## What to work on
Check every line below for the word "scene" and copy each one that has it.

━━ Data segment

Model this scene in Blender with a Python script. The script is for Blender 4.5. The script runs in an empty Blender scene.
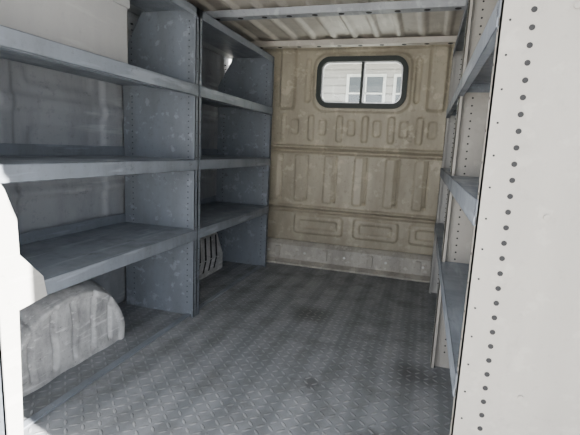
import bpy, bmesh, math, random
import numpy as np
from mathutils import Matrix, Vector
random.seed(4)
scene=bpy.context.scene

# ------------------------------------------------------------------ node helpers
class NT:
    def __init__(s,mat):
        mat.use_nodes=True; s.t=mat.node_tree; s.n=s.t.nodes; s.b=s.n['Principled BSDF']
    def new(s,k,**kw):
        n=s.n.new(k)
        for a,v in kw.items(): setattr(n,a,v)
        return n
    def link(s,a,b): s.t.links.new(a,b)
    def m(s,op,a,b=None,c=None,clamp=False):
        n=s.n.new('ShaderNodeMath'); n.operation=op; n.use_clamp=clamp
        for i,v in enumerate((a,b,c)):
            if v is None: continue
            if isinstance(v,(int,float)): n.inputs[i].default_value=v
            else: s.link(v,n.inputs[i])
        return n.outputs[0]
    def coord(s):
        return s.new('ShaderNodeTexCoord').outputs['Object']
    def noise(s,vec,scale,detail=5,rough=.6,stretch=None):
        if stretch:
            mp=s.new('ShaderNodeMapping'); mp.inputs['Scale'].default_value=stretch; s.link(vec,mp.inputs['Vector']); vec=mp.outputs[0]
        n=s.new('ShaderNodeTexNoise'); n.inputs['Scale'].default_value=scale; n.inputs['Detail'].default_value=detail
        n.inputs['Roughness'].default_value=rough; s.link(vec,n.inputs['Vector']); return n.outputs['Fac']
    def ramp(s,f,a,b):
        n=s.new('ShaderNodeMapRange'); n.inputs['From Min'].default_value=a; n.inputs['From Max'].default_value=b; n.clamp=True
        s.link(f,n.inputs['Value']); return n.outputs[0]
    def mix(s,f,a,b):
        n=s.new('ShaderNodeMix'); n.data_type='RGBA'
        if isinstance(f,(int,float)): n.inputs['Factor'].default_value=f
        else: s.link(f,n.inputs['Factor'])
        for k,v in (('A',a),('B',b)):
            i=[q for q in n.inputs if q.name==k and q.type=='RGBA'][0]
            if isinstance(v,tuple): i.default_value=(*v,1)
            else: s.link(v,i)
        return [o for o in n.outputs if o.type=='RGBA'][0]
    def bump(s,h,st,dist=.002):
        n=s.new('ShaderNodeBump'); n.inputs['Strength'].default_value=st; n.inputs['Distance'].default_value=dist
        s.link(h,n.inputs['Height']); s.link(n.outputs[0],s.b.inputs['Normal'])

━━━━

## Result below
Model this scene in Blender with a Python script. The script is for Blender 4.5. The script runs in an empty Blender scene.
scene=bpy.context.scene